* _Exercise details_: Write the listing out again, all of it, word for word.

* _Data section_:
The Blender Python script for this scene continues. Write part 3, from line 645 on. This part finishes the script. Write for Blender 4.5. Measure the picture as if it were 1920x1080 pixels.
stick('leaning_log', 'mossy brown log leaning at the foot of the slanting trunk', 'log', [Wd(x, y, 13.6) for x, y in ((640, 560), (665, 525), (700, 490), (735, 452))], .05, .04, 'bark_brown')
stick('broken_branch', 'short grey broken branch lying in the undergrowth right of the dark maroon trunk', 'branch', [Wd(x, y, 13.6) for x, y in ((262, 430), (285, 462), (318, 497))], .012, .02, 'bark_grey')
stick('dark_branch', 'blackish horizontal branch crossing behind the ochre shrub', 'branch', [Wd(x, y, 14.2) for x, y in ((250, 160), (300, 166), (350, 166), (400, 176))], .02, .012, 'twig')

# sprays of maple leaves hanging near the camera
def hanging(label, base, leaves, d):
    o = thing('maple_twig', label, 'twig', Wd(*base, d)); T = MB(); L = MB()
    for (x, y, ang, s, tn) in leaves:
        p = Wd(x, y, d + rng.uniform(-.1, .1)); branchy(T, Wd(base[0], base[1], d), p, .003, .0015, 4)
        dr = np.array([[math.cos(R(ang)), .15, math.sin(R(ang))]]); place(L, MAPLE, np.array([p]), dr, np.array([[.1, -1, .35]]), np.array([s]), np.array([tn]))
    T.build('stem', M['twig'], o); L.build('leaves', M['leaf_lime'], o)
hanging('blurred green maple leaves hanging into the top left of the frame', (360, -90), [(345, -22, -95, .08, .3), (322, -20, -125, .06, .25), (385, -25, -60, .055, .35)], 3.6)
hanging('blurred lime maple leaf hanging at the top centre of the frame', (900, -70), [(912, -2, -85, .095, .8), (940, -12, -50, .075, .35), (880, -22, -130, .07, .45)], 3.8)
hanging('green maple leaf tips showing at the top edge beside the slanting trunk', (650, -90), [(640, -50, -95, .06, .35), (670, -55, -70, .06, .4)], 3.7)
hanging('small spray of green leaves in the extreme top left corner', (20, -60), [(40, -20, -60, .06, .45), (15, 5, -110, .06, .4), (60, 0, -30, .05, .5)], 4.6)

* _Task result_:
The Blender Python script for this scene continues. Write part 3, from line 645 on. This part finishes the script. Write for Blender 4.5. Measure the picture as if it were 1920x1080 pixels.
stick('leaning_log', 'mossy brown log leaning at the foot of the slanting trunk', 'log', [Wd(x, y, 13.6) for x, y in ((640, 560), (665, 525), (700, 490), (735, 452))], .05, .04, 'bark_brown')
stick('broken_branch', 'short grey broken branch lying in the undergrowth right of the dark maroon trunk', 'branch', [Wd(x, y, 13.6) for x, y in ((262, 430), (285, 462), (318, 497))], .012, .02, 'bark_grey')
stick('dark_branch', 'blackish horizontal branch crossing behind the ochre shrub', 'branch', [Wd(x, y, 14.2) for x, y in ((250, 160), (300, 166), (350, 166), (400, 176))], .02, .012, 'twig')

# sprays of maple leaves hanging near the camera
def hanging(label, base, leaves, d):
    o = thing('maple_twig', label, 'twig', Wd(*base, d)); T = MB(); L = MB()
    for (x, y, ang, s, tn) in leaves:
        p = Wd(x, y, d + rng.uniform(-.1, .1)); branchy(T, Wd(base[0], base[1], d), p, .003, .0015, 4)
        dr = np.array([[math.cos(R(ang)), .15, math.sin(R(ang))]]); place(L, MAPLE, np.array([p]), dr, np.array([[.1, -1, .35]]), np.array([s]), np.array([tn]))
    T.build('stem', M['twig'], o); L.build('leaves', M['leaf_lime'], o)
hanging('blurred green maple leaves hanging into the top left of the frame', (360, -90), [(345, -22, -95, .08, .3), (322, -20, -125, .06, .25), (385, -25, -60, .055, .35)], 3.6)
hanging('blurred lime maple leaf hanging at the top centre of the frame', (900, -70), [(912, -2, -85, .095, .8), (940, -12, -50, .075, .35), (880, -22, -130, .07, .45)], 3.8)
hanging('green maple leaf tips showing at the top edge beside the slanting trunk', (650, -90), [(640, -50, -95, .06, .35), (670, -55, -70, .06, .4)], 3.7)
hanging('small spray of green leaves in the extreme top left corner', (20, -60), [(40, -20, -60, .06, .45), (15, 5, -110, .06, .4), (60, 0, -30, .05, .5)], 4.6)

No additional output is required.